Like a lot of us, Bracken is bothered by a government that views as it’s primary enemy the very citizens whose rights it was established to protect. Up until Castigo Cay the backdrop of his stories was almost entirely comprised of the efforts of renegade public servants hell-bent on violating a specific article of the Bill of Rights they swore to uphold. I’ve read and reviewed the first novel in his Enemies series.

Castigo Cay is a bit of an adjustment from his previous work–more of a straight-up adventure–with a point of view decidedly unorthodox, as you might imagine.

Dan Kilmer is a USMC veteran of the Iraq deployment who escaped the near-future dystopia in a 60-foot schooner, making a living as a sort of modern day privateer. His gorgeous, sexy girlfriend leaves him in the first act to chase her ambitions inside the economically ruined USA; specifically in the de facto fiefdom of Miami. Dan is sorry to see her go, but prepared to move on with his life, when another expatriate sailor brings him news about the shady billionaire who enticed Cori (the ex-girlfriend) away.

The billionaire is one of the amoral corporatists who has profited from the dismantling of the republic. He’s a real sicko, and has hired a crew of fellow sickos.
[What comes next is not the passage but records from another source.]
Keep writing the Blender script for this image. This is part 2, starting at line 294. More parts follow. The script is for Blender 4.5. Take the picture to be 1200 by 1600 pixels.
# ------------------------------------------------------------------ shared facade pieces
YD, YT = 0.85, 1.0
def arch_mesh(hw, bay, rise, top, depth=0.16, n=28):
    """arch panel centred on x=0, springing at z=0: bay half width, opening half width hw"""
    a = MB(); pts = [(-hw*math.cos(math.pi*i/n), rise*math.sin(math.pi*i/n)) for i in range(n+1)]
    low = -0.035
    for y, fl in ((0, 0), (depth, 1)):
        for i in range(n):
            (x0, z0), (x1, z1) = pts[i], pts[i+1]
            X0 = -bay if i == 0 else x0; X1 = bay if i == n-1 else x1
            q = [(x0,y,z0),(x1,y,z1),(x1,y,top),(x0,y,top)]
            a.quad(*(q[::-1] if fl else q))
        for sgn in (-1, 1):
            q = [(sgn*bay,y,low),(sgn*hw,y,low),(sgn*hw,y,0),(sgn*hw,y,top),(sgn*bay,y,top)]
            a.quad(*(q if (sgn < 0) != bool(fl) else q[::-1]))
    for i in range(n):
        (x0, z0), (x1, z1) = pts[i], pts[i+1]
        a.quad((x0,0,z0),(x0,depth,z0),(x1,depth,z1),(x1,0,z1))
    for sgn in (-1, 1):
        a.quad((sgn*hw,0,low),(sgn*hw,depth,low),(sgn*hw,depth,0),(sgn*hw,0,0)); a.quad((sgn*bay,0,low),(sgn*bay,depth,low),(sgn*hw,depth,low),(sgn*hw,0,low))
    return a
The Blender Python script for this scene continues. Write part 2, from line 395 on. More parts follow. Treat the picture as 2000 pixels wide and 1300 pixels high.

On his private island in the Carribbean (ostensibly a “game preserve”) he brings young attractive women to be raped, tortured, then hunted and killed as if big game.

Dan spends a lot of his private savings (in the form of gold krugerands–the universal barter currency in the wake of the US Dollar’s obliterated facade of worth) and spends most of the novel on a sort of goose chase, but meets some helpful friends along the way.

Bracken really hooked me at the beginning with the strong characterizations. The story did bog down a bit, however, during the second act in the Miami area. The third act poured on the juice, though, with a return to the eponymous locale and a showdown between Dan and the sickos.

As apparently is SOP with Bracken’s novels, this one is packed with a lot of information, most of it about sailing. I didn’t always know what the names of different equipment referred to, but it was never so thick that I got lost, either. It reminded me a bit of The Sand Pebbles in that regard. I got the gist of it enough to follow the flow of the story weaved through this maritime universe.

Regardless of how right or wrong the worldview behind an adventure story is, or the technical details, what makes it sink or swim are the characters. Bracken batted it out of the park in that regard. Dan Kilmer is flawed to be sure, but he kind of knows it, can admit when he’s wrong, and when given the chance to redeem himself he charges straight for it at flank speed.